A omissão do comandante do Exército, sem exagero algum, poderia muito bem ser enquadrada no item 5 da lista de transgressões, “deixar de punir o subordinado que cometer transgressão, salvo na ocorrência das circunstâncias de justificação previstas neste Regulamento”. Ela cria precedentes gravíssimos, porque deixa a porta aberta para futuras manifestações políticas, em qualquer direção, de militares da ativa. Dias depois do ato de motociclistas, o vice-presidente Hamilton Mourão, general da reserva, deixou claro o perigo ao dizer que “a regra tem de ser aplicada para evitar que a anarquia se instaure dentro das forças, porque, assim como tem gente que é simpática ao governo, tem gente que não é. Então, cada um tem de permanecer dentro da linha que as Forças Armadas têm de adotar. As Forças Armadas são apartidárias. Elas não têm partido. O partido das Forças Armadas é o Brasil”. Mourão sabe bem do que fala: em 2015, foi demitido do Comando Militar do Sul e transferido para um cargo burocrático após criticar a então presidente Dilma Rousseff e pedir “o despertar de uma luta patriótica”; em 2017, quando fez um discurso golpista em uma loja maçônica, só escapou porque o então comandante Eduardo Villas Bôas avaliou que o general estava prestes a passar para a reserva e uma nova punição poderia atiçar os defensores de Mourão.

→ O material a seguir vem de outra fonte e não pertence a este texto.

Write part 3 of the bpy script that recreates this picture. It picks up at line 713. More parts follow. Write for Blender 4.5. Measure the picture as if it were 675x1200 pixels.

As Forças Armadas são instituições de Estado, não de governo. Existem para defender o país, a Constituição, a lei e a ordem, não para estar a serviço político ou para se submeter a caprichos do governante de plantão, independentemente de sua orientação ideológica. Ainda que este governante seja o comandante-em-chefe da tropa, sua posição não legitima qualquer convocação de oficiais para atos em seu apoio, fazendo letra morta do regulamento militar ou, pior ainda, distorcendo-o para admitir manifestações políticas apenas de um lado, o governista. A relativização do princípio da isenção do poder armado nos assuntos políticos é ingrediente que incendeia ainda mais a polarização por que passa o país. Nada de bom há de sair daí.